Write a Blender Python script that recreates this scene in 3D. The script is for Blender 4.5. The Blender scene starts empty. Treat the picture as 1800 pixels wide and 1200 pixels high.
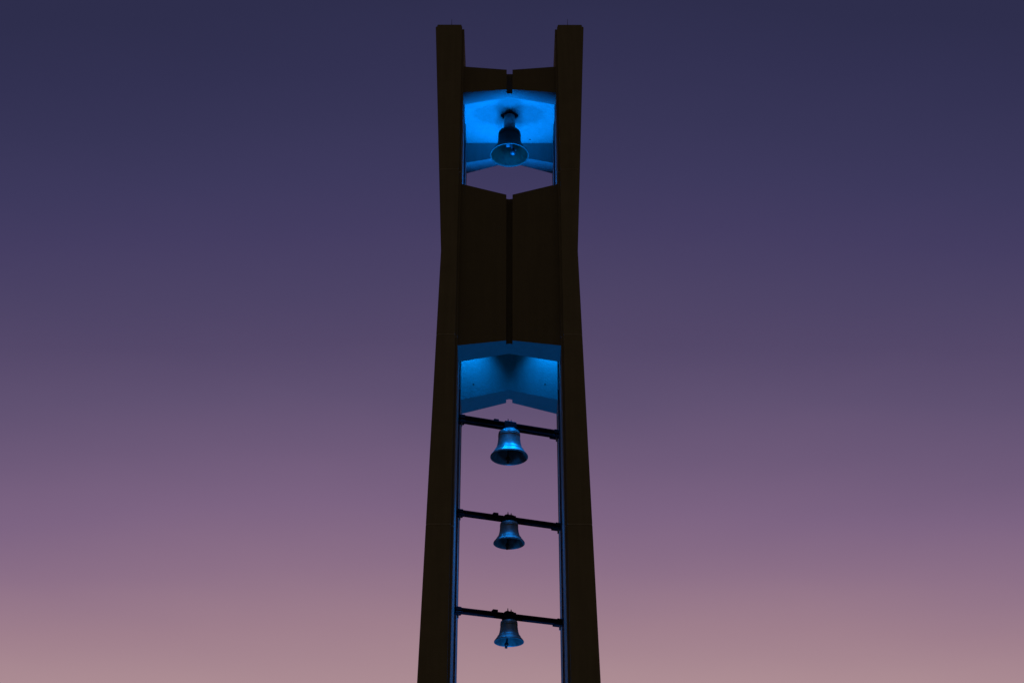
import bpy, bmesh, math, random
from mathutils import Vector, Matrix

random.seed(7)
S = bpy.context.scene
COL = S.collection
R = math.radians


def lin(c):
    """sRGB 0-255 triple -> linear RGBA"""
    o = []
    for v in c:
        v = v / 255.0
        o.append(v / 12.92 if v <= 0.04045 else ((v + 0.055) / 1.055) ** 2.4)
    return (o[0], o[1], o[2], 1.0)


# ------------------------------------------------------------------ camera
cam_data = bpy.data.cameras.new("camera")
cam_data.sensor_width = 36.0
cam_data.lens = 50.0
cam_data.clip_start = 0.1
cam_data.clip_end = 5000.0
cam = bpy.data.objects.new("camera", cam_data)
cam.location = (0.0, -33.13, 1.6)
cam.rotation_euler = (R(90 + 30.0), 0.0, R(-0.126))
COL.objects.link(cam)
S.camera = cam

# ------------------------------------------------------------------ exposure
S.view_settings.view_transform = 'Standard'
S.view_settings.look = 'None'
S.view_settings.exposure = 0.0
S.view_settings.gamma = 1.0

# ------------------------------------------------------------------ dusk sky
# afterglow in the part of the sky behind the tower (+Y); the opposite sky is
# already night, with a faint warm glow of the town.
world = bpy.data.worlds.new("World")
S.world = world
world.use_nodes = True
nt = world.node_tree
nt.nodes.clear()
out = nt.nodes.new('ShaderNodeOutputWorld')
bg = nt.nodes.new('ShaderNodeBackground')
tc = nt.nodes.new('ShaderNodeTexCoord')
sep = nt.nodes.new('ShaderNodeSeparateXYZ')
ramp = nt.nodes.new('ShaderNodeValToRGB')
mr = nt.nodes.new('ShaderNodeMapRange')
mr.interpolation_type = 'SMOOTHSTEP'
mix = nt.nodes.new('ShaderNodeMix')
mix.data_type = 'RGBA'
nt.links.new(tc.outputs['Generated'], sep.inputs[0])
# the glow stands highest straight behind the tower and sinks to either side
xx = nt.nodes.new('ShaderNodeMath')
xx.operation = 'MULTIPLY'
nt.links.new(sep.outputs['X'], xx.inputs[0])
nt.links.new(sep.outputs['X'], xx.inputs[1])
arch = nt.nodes.new('ShaderNodeMath')
arch.operation = 'MULTIPLY_ADD'
nt.links.new(xx.outputs[0], arch.inputs[0])
arch.inputs[1].default_value = 0.72
arch.inputs[2].default_value = 1.0
zz = nt.nodes.new('ShaderNodeMath')
zz.operation = 'MULTIPLY'
nt.links.new(sep.outputs['Z'], zz.inputs[0])
nt.links.new(arch.outputs[0], zz.inputs[1])
# faint unevenness of the dusk haze
hz_map = nt.nodes.new('ShaderNodeMapping')
hz_map.inputs['Scale'].default_value = (2.0, 2.0, 7.0)
nt.links.new(tc.outputs['Generated'], hz_map.inputs['Vector'])
hz = nt.nodes.new('ShaderNodeTexNoise')
hz.inputs['Scale'].default_value = 1.6
hz.inputs['Detail'].default_value = 3
nt.links.new(hz_map.outputs['Vector'], hz.inputs['Vector'])
hz_off = nt.nodes.new('ShaderNodeMath')
hz_off.operation = 'MULTIPLY_ADD'
nt.links.new(hz.outputs['Fac'], hz_off.inputs[0])
hz_off.inputs[1].default_value = 0.030
hz_off.inputs[2].default_value = -0.015
hz_add = nt.nodes.new('ShaderNodeMath')
nt.links.new(zz.outputs[0], hz_add.inputs[0])
nt.links.new(hz_off.outputs[0], hz_add.inputs[1])
nt.links.new(hz_add.outputs[0], ramp.inputs['Fac'])
nt.links.new(sep.outputs['Y'], mr.inputs['Value'])
mr.inputs['From Min'].default_value = 0.45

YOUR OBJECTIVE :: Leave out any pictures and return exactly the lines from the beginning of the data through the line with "return (o[0], o[1], o[2], 1.0)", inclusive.

THE RESULT ::
Write a Blender Python script that recreates this scene in 3D. The script is for Blender 4.5. The Blender scene starts empty. Treat the picture as 1800 pixels wide and 1200 pixels high.
import bpy, bmesh, math, random
from mathutils import Vector, Matrix

random.seed(7)
S = bpy.context.scene
COL = S.collection
R = math.radians


def lin(c):
    """sRGB 0-255 triple -> linear RGBA"""
    o = []
    for v in c:
        v = v / 255.0
        o.append(v / 12.92 if v <= 0.04045 else ((v + 0.055) / 1.055) ** 2.4)
    return (o[0], o[1], o[2], 1.0)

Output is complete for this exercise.